++++ Input rows

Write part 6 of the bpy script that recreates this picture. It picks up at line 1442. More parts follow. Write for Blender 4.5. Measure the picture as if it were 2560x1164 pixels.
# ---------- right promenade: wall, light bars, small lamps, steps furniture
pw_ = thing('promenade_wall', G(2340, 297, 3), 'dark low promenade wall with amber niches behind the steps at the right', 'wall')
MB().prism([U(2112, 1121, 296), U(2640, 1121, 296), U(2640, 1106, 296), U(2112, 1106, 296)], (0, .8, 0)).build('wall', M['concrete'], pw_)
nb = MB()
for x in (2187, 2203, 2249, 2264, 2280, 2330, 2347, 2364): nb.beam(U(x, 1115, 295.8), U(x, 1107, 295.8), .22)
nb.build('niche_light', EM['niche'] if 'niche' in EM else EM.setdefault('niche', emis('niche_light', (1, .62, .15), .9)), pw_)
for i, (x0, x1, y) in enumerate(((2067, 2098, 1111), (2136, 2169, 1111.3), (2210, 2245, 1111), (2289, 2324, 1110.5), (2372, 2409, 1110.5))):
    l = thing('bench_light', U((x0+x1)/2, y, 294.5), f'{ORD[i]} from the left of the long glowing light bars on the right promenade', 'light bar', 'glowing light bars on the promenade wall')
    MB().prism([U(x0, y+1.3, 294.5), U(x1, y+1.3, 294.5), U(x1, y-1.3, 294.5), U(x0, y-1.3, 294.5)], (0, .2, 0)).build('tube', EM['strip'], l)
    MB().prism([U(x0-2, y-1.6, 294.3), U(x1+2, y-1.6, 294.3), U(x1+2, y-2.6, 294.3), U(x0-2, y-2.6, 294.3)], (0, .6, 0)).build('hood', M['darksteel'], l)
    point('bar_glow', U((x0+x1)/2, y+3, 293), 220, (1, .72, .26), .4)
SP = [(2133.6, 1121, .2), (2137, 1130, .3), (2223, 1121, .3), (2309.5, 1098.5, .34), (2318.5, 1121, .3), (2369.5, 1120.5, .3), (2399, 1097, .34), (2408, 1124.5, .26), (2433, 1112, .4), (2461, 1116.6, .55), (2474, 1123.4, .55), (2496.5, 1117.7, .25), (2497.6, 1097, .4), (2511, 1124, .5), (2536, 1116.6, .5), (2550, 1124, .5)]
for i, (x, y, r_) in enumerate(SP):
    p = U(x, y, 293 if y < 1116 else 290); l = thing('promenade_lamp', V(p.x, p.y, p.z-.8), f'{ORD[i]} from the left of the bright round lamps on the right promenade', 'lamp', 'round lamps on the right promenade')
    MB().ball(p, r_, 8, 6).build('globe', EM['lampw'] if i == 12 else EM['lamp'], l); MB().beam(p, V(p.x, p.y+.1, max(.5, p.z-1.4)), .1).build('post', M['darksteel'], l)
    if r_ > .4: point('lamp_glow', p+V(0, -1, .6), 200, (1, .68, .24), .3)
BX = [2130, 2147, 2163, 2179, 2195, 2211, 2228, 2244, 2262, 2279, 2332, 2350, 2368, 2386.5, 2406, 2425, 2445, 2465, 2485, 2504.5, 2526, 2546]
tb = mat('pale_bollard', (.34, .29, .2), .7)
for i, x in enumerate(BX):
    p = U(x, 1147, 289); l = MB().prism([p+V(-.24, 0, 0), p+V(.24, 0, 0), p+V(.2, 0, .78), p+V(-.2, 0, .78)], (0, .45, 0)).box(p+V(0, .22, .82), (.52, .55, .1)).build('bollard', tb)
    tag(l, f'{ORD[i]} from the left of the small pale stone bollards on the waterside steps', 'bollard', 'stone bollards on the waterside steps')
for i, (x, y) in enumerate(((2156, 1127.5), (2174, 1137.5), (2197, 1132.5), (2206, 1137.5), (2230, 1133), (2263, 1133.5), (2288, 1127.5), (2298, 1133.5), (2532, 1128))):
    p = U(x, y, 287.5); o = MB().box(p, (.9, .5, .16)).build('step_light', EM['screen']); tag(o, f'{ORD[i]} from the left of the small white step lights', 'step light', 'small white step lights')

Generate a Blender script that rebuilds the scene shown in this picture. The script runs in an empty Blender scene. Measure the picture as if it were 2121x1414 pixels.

++++++++

■ What the task asks ■
Output the records exactly, including every line.

■ Completed exercise ■
Write part 6 of the bpy script that recreates this picture. It picks up at line 1442. More parts follow. Write for Blender 4.5. Measure the picture as if it were 2560x1164 pixels.
# ---------- right promenade: wall, light bars, small lamps, steps furniture
pw_ = thing('promenade_wall', G(2340, 297, 3), 'dark low promenade wall with amber niches behind the steps at the right', 'wall')
MB().prism([U(2112, 1121, 296), U(2640, 1121, 296), U(2640, 1106, 296), U(2112, 1106, 296)], (0, .8, 0)).build('wall', M['concrete'], pw_)
nb = MB()
for x in (2187, 2203, 2249, 2264, 2280, 2330, 2347, 2364): nb.beam(U(x, 1115, 295.8), U(x, 1107, 295.8), .22)
nb.build('niche_light', EM['niche'] if 'niche' in EM else EM.setdefault('niche', emis('niche_light', (1, .62, .15), .9)), pw_)
for i, (x0, x1, y) in enumerate(((2067, 2098, 1111), (2136, 2169, 1111.3), (2210, 2245, 1111), (2289, 2324, 1110.5), (2372, 2409, 1110.5))):
    l = thing('bench_light', U((x0+x1)/2, y, 294.5), f'{ORD[i]} from the left of the long glowing light bars on the right promenade', 'light bar', 'glowing light bars on the promenade wall')
    MB().prism([U(x0, y+1.3, 294.5), U(x1, y+1.3, 294.5), U(x1, y-1.3, 294.5), U(x0, y-1.3, 294.5)], (0, .2, 0)).build('tube', EM['strip'], l)
    MB().prism([U(x0-2, y-1.6, 294.3), U(x1+2, y-1.6, 294.3), U(x1+2, y-2.6, 294.3), U(x0-2, y-2.6, 294.3)], (0, .6, 0)).build('hood', M['darksteel'], l)
    point('bar_glow', U((x0+x1)/2, y+3, 293), 220, (1, .72, .26), .4)
SP = [(2133.6, 1121, .2), (2137, 1130, .3), (2223, 1121, .3), (2309.5, 1098.5, .34), (2318.5, 1121, .3), (2369.5, 1120.5, .3), (2399, 1097, .34), (2408, 1124.5, .26), (2433, 1112, .4), (2461, 1116.6, .55), (2474, 1123.4, .55), (2496.5, 1117.7, .25), (2497.6, 1097, .4), (2511, 1124, .5), (2536, 1116.6, .5), (2550, 1124, .5)]
for i, (x, y, r_) in enumerate(SP):
    p = U(x, y, 293 if y < 1116 else 290); l = thing('promenade_lamp', V(p.x, p.y, p.z-.8), f'{ORD[i]} from the left of the bright round lamps on the right promenade', 'lamp', 'round lamps on the right promenade')
    MB().ball(p, r_, 8, 6).build('globe', EM['lampw'] if i == 12 else EM['lamp'], l); MB().beam(p, V(p.x, p.y+.1, max(.5, p.z-1.4)), .1).build('post', M['darksteel'], l)
    if r_ > .4: point('lamp_glow', p+V(0, -1, .6), 200, (1, .68, .24), .3)
BX = [2130, 2147, 2163, 2179, 2195, 2211, 2228, 2244, 2262, 2279, 2332, 2350, 2368, 2386.5, 2406, 2425, 2445, 2465, 2485, 2504.5, 2526, 2546]
tb = mat('pale_bollard', (.34, .29, .2), .7)
for i, x in enumerate(BX):
    p = U(x, 1147, 289); l = MB().prism([p+V(-.24, 0, 0), p+V(.24, 0, 0), p+V(.2, 0, .78), p+V(-.2, 0, .78)], (0, .45, 0)).box(p+V(0, .22, .82), (.52, .55, .1)).build('bollard', tb)
    tag(l, f'{ORD[i]} from the left of the small pale stone bollards on the waterside steps', 'bollard', 'stone bollards on the waterside steps')
for i, (x, y) in enumerate(((2156, 1127.5), (2174, 1137.5), (2197, 1132.5), (2206, 1137.5), (2230, 1133), (2263, 1133.5), (2288, 1127.5), (2298, 1133.5), (2532, 1128))):
    p = U(x, y, 287.5); o = MB().box(p, (.9, .5, .16)).build('step_light', EM['screen']); tag(o, f'{ORD[i]} from the left of the small white step lights', 'step light', 'small white step lights')

Generate a Blender script that rebuilds the scene shown in this picture. The script runs in an empty Blender scene. Measure the picture as if it were 2121x1414 pixels.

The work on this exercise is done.